Climate change not a huge contributor to Washington flooding, UW scientist contends
(The Center Square) – A University of Washington (UW) climate scientist doesn’t think climate change is playing a huge role in the heavy rains and recent flooding in Washington state, particularly in Whatcom County.
“The truth of the matter is climate change, if it keeps going, will increase these atmospheric rivers,” Cliff Mass, a professor at the UW’s Department of Atmospheric Sciences, told The Center Square Monday.
Atmospheric rivers is the latest term for the currents of warm, moist air from the tropics and subtropics that bring sustained, heavy precipitation to the area. Current trends could see these currents being 10% to 20% stronger by the end of the century, Mass said.
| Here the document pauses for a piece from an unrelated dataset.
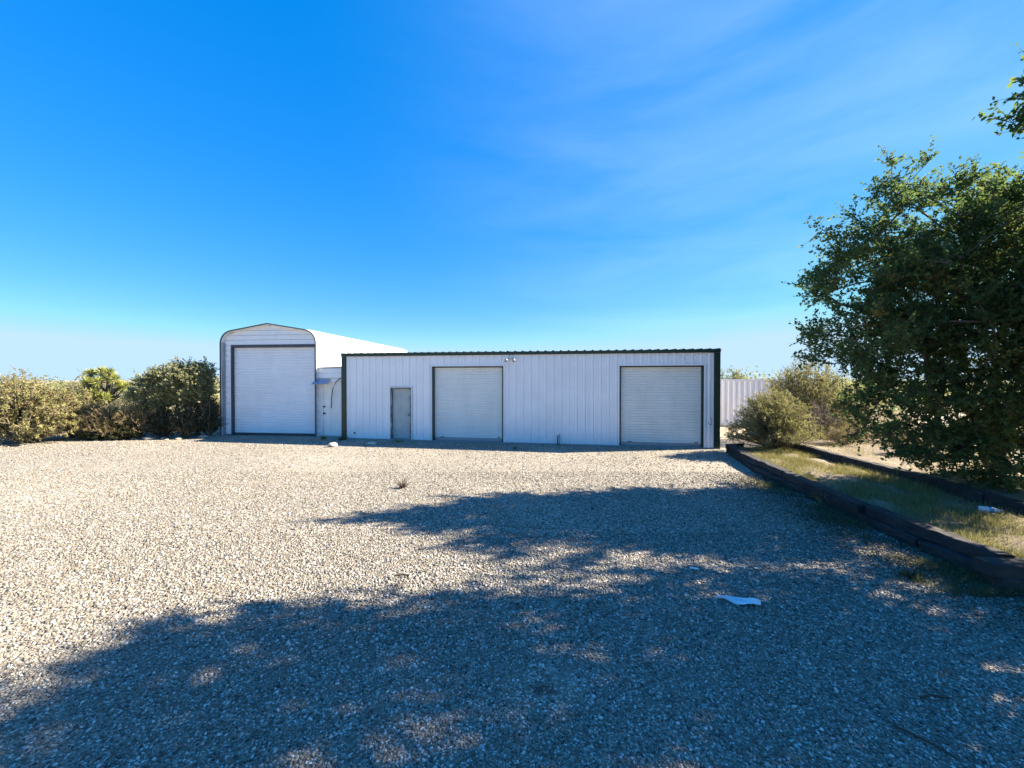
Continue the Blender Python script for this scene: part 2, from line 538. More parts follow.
# loose gravel stones over the lot, thickest near the viewer
def icos():
    t = (1 + 5 ** .5) / 2
    v = np.array([(-1, t, 0), (1, t, 0), (-1, -t, 0), (1, -t, 0), (0, -1, t), (0, 1, t), (0, -1, -t), (0, 1, -t), (t, 0, -1), (t, 0, 1), (-t, 0, -1), (-t, 0, 1)], float)
    f = np.array([(0, 11, 5), (0, 5, 1), (0, 1, 7), (0, 7, 10), (0, 10, 11), (1, 5, 9), (5, 11, 4), (11, 10, 2), (10, 7, 6), (7, 1, 8), (3, 9, 4), (3, 4, 2), (3, 2, 6), (3, 6, 8), (3, 8, 9), (4, 9, 5), (2, 4, 11), (6, 2, 10), (8, 6, 7), (9, 8, 1)])
    return v / np.linalg.norm(v[0]), f
def gravel_stones():
    rng = np.random.default_rng(11)
    V0, F0 = icos()
    cube = np.array([(x, y, z) for z in (-1, 1) for y in (-1, 1) for x in (-1, 1)], float) * .72
    cf = np.array([(0, 2, 3), (0, 3, 1), (4, 5, 7), (4, 7, 6), (0, 1, 5), (0, 5, 4), (2, 6, 7), (2, 7, 3), (0, 4, 6), (0, 6, 2), (1, 3, 7), (1, 7, 5)])
    shp = {12: np.stack([V0 * (1 + rng.normal(size=(12, 1)) * .2) * rng.uniform([.8, .6, .42], [1.25, 1.0, .8]) for _ in range(60)]),
           8: np.stack([(cube + rng.normal(size=(8, 3)) * .2) * rng.uniform([.8, .6, .45], [1.25, 1.0, .85]) for _ in range(60)])}
    VV, FF, TT, off = [], [], [], 0
    for d0, d1, dens, sz, k in ((1.2, 3.4, 4600, .0082, 12), (3.4, 6, 2900, .0088, 8), (6, 10, 850, .0098, 8), (10, 15.4, 120, .013, 8)):
        x0, x1 = -1.4 * d1 - 1.2, min(1.35 * d1 + 1.5, 6.9)
        n = int((x1 - x0) * (d1 - d0) * dens)
        p = np.stack([rng.uniform(x0, x1, n), rng.uniform(d0, d1, n), np.minimum(rng.lognormal(0, .28, n), 2.1) * sz], 1)
        lim = np.interp(p[:, 1], [y for _, y in front_line[::-1]], [x for x, _ in front_line[::-1]])
        keep = (p[:, 0] < lim - .03) & (np.abs(p[:, 0]) < 1.38 * p[:, 1] + 1.2)
        st = ((p[:, 0] - .25) / .33) ** 2 + ((p[:, 1] - 2.95) / .22) ** 2
        keep &= (st > 1) | (rng.random(n) < .25)
        p = p[keep]; n = len(p)
        V = shp[k][rng.integers(0, 60, n)]
        # random spin about z plus a tilt
        a = rng.uniform(0, 2 * math.pi, n); ca, sa = np.cos(a)[:, None], np.sin(a)[:, None]
        x = V[:, :, 0] * ca - V[:, :, 1] * sa; y = V[:, :, 0] * sa + V[:, :, 1] * ca; z = V[:, :, 2]
        b = rng.normal(0, .35, n); cb, sb = np.cos(b)[:, None], np.sin(b)[:, None]
        x, z = x * cb - z * sb, x * sb + z * cb
        q = p[:, 2:3]
        VV.append(np.stack([x * q + p[:, 0:1], y * q + p[:, 1:2], z * q + q * rng.uniform(.0, .5, (n, 1))], 2).reshape(-1, 3))
        FF.append(((F0 if k == 12 else cf)[None] + (np.arange(n) * k)[:, None, None]).reshape(-1, 3) + off); off += n * k
        TT.append(np.repeat(rng.beta(1.6, 1.3, n), k))
    o = fast_mesh('gravel_stones', np.concatenate(VV), None, STONE, tint=np.concatenate(TT), tris=np.concatenate(FF))
    tag(o, 'loose mixed gravel stones covering the yard', 'gravel', kind='stuff')
gravel_stones()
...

But for now, blaming climate change — the long-term alteration of temperature and typical weather pattern in a place — for the recent deluge doesn’t add up for Mass.
“It’s part of our meteorology,” he said.
The November 21 edition of his “Cliff Mass Weather Blog” focused on the flooding in and around the city of Sumas in Whatcom County in taking issue with the notion that climate change is to blame for recent record rainfall.
“Within hours of this heavy rainfall event, politicians and the media were suggesting that this event was somehow unique and the result of global warming,” Mass wrote.
He went on to note the Sumas region is prone to flooding and has flooded several times in the past century, a point backed up by a link to a Whatcom County analysis of area flooding events.
“You build a town in a historical river delta in one of the wettest portions of North America, you can expect trouble,” he wrote, explaining the lack of a progressive increase in heavy rain indicates climate change is not the culprit.
“At this point, the impact is rather minor,” Mass said of climate change as a causal factor in the recent heavy rains and flooding conditions. “It’s nothing huge.”
Still, that doesn’t diminish the impact the recent torrential downpour has had on the people and businesses impacted by the flooding.
“It’s part of the meteorology here,” Mass reiterated, noting a bigger area population – including more people living by rivers – means more people affected by heavy rainfall and the flooding that can bring.
On Nov. 15, Gov. Jay Inslee issued a severe weather emergency proclamation for several counties in the state impacted by flooding from relentless rainfall, including Clallam, Grays Harbor, Island, Jefferson, Lewis, King, Kitsap, Pierce, Mason, San Juan, Skagit, Snohomish, Thurston, and Whatcom counties.
The National Weather Service (NWS) confirmed in a Monday tweet that Seattle-Tacoma International Airport recorded 18.91 inches of rain between September and November, making it the wettest such time period since that information started being recorded in 1945.
Western Washington’s wetter-than-normal fall is in sharp contrast to the record-breaking heat the Pacific Northwest endured earlier this year when temperatures spiked in excess of 110 degrees Fahrenheit.
A similar pattern of blaming climate change played out then, too, which Mass also rejected.
Climate change, he said, only accounted for a few degrees of the heat that broke all-time records by large margins throughout the region this past summer.
“We still would have had the record heat, without global warming,” Mass said.
On Tuesday, another atmospheric river is expected to bring more heavy rains to the region, where many rivers are still in flood stages.